Pensar no tempo a se estender, segundo a segundo, o tempo dos relógios, dos calendários, dos satélites; pensar no tempo universal, esse grande tapete elástico, e nós, a caminharmos sobre ele, a vivermos cada um a ação do seu tempo, isso me fascina, me faz reflexiva.
Segundo a segundo, a mais de um ano, me preparei para viver o dia de hoje.

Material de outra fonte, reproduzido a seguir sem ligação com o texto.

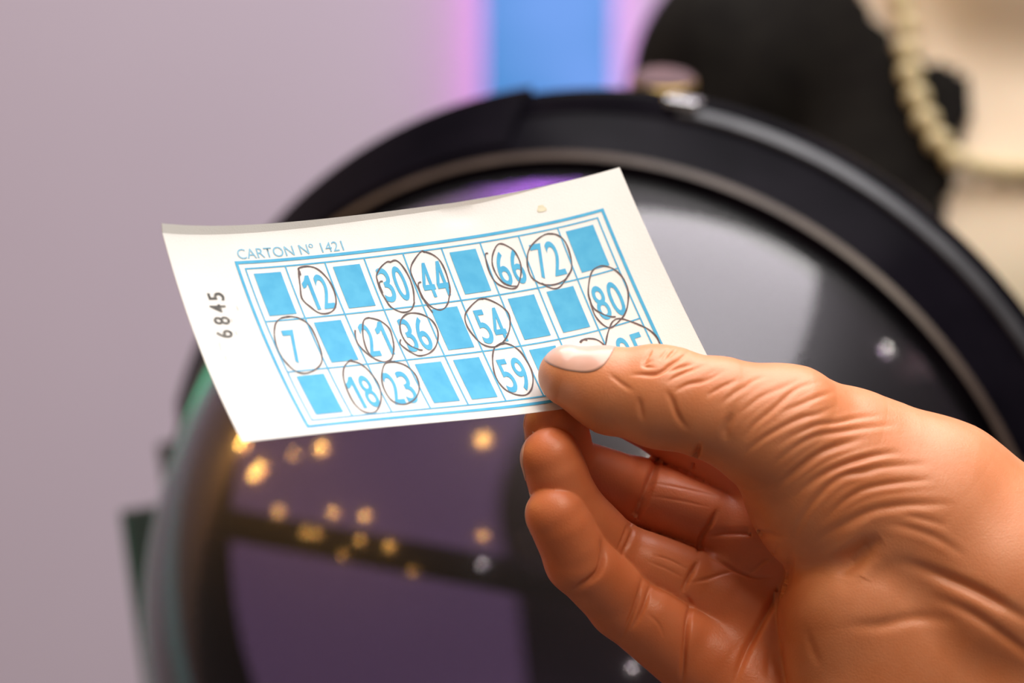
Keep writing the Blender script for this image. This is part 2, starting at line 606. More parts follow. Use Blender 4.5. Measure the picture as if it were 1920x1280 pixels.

Um dia que começa como os outros, com seus pássaros, minha nesga de sol, as casas que acordam, o barulho dos cães, o mar, lá no fundo a espremer suas ondas.
E eu a espremer inutilmente essa minha escrita, incapaz de transpor a minha emoção para esse post, lugar de diálogo entre mim e os meus leitores queridos.
Pois vou dizer de novo o que já disse, tantas vezes, como se não acreditasse, vou-me embora pra Paris, vou ver a casa onde, no dia 4 de janeiro de 1809, nasceu um menino franzino que viveu a saga do seu tempo para fazer luz e abrir as portas da cultura letrada a milhões de pessoas em todo o mundo.
Vou à escola onde ele estudou, onde num dia qualquer da sua curta vida, forjou a malha em relevo por onde transitam mãos de mulheres e homens cegos, num gesto único de tocar as palavras.
Vou caminhar pelas ruas, apossar-me do cheiro e dos ruídos da cidade luz, abocanhar suas ilhas de silêncio, e pensar, pensar, no poder que essa escrita pontográfica nos deu, poder que muitos ignoram, poder que outros desprezam, poder que nos alastra o espírito, poder que nos permite, quase que acariciar, com o sobrevôo dos nossos dedos, a beleza da poesia, a vida subterrânea da literatura, o progresso da ciência.
Vou visitar o Panteon, e quem sabe forje com a minha escrita braille, uma carta para Luís, uma espécie de prece, ou de poesia, não sei. Sobre o tapete do tempo, os pés plantados no solo do Panteon, que palavras me advirão, trêmulas e inúteis, a tentarem articular a narrativa desse momento mágico, lugar entre dois tempos, e a vaga dos acontecimentos de dois séculos passados?